[start]
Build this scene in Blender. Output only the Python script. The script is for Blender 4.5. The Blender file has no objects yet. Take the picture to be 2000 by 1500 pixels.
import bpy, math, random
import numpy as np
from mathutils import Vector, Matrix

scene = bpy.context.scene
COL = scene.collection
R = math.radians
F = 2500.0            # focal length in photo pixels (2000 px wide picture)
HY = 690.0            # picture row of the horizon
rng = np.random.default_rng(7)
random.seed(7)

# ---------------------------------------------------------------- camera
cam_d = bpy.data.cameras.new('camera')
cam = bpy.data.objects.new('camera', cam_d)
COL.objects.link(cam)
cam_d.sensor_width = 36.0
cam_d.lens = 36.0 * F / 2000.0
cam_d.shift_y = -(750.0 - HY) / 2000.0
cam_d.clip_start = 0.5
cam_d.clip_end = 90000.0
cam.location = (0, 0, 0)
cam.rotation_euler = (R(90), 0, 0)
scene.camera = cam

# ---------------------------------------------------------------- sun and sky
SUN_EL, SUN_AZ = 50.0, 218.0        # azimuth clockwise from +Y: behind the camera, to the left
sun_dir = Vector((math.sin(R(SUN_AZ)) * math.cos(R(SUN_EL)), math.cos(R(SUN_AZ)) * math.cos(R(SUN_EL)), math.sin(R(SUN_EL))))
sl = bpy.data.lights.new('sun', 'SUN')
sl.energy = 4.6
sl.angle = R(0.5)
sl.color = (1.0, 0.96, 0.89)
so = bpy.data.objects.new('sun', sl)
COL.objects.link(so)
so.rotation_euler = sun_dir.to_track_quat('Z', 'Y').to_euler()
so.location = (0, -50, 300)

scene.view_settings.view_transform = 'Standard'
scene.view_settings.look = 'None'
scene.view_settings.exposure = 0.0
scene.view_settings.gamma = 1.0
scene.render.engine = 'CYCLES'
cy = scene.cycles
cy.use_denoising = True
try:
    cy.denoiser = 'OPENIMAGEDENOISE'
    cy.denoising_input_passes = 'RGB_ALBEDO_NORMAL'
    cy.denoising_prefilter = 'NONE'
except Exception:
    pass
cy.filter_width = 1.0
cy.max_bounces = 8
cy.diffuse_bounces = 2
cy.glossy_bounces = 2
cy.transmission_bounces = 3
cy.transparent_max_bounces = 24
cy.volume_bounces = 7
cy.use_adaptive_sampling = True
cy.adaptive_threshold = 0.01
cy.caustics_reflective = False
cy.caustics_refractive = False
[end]
● **Exercise brief**
Restate the listing in full, word for word.

● **Result of the exercise**
Build this scene in Blender. Output only the Python script. The script is for Blender 4.5. The Blender file has no objects yet. Take the picture to be 2000 by 1500 pixels.
import bpy, math, random
import numpy as np
from mathutils import Vector, Matrix

scene = bpy.context.scene
COL = scene.collection
R = math.radians
F = 2500.0            # focal length in photo pixels (2000 px wide picture)
HY = 690.0            # picture row of the horizon
rng = np.random.default_rng(7)
random.seed(7)

# ---------------------------------------------------------------- camera
cam_d = bpy.data.cameras.new('camera')
cam = bpy.data.objects.new('camera', cam_d)
COL.objects.link(cam)
cam_d.sensor_width = 36.0
cam_d.lens = 36.0 * F / 2000.0
cam_d.shift_y = -(750.0 - HY) / 2000.0
cam_d.clip_start = 0.5
cam_d.clip_end = 90000.0
cam.location = (0, 0, 0)
cam.rotation_euler = (R(90), 0, 0)
scene.camera = cam

# ---------------------------------------------------------------- sun and sky
SUN_EL, SUN_AZ = 50.0, 218.0        # azimuth clockwise from +Y: behind the camera, to the left
sun_dir = Vector((math.sin(R(SUN_AZ)) * math.cos(R(SUN_EL)), math.cos(R(SUN_AZ)) * math.cos(R(SUN_EL)), math.sin(R(SUN_EL))))
sl = bpy.data.lights.new('sun', 'SUN')
sl.energy = 4.6
sl.angle = R(0.5)
sl.color = (1.0, 0.96, 0.89)
so = bpy.data.objects.new('sun', sl)
COL.objects.link(so)
so.rotation_euler = sun_dir.to_track_quat('Z', 'Y').to_euler()
so.location = (0, -50, 300)

scene.view_settings.view_transform = 'Standard'
scene.view_settings.look = 'None'
scene.view_settings.exposure = 0.0
scene.view_settings.gamma = 1.0
scene.render.engine = 'CYCLES'
cy = scene.cycles
cy.use_denoising = True
try:
    cy.denoiser = 'OPENIMAGEDENOISE'
    cy.denoising_input_passes = 'RGB_ALBEDO_NORMAL'
    cy.denoising_prefilter = 'NONE'
except Exception:
    pass
cy.filter_width = 1.0
cy.max_bounces = 8
cy.diffuse_bounces = 2
cy.glossy_bounces = 2
cy.transmission_bounces = 3
cy.transparent_max_bounces = 24
cy.volume_bounces = 7
cy.use_adaptive_sampling = True
cy.adaptive_threshold = 0.01
cy.caustics_reflective = False
cy.caustics_refractive = False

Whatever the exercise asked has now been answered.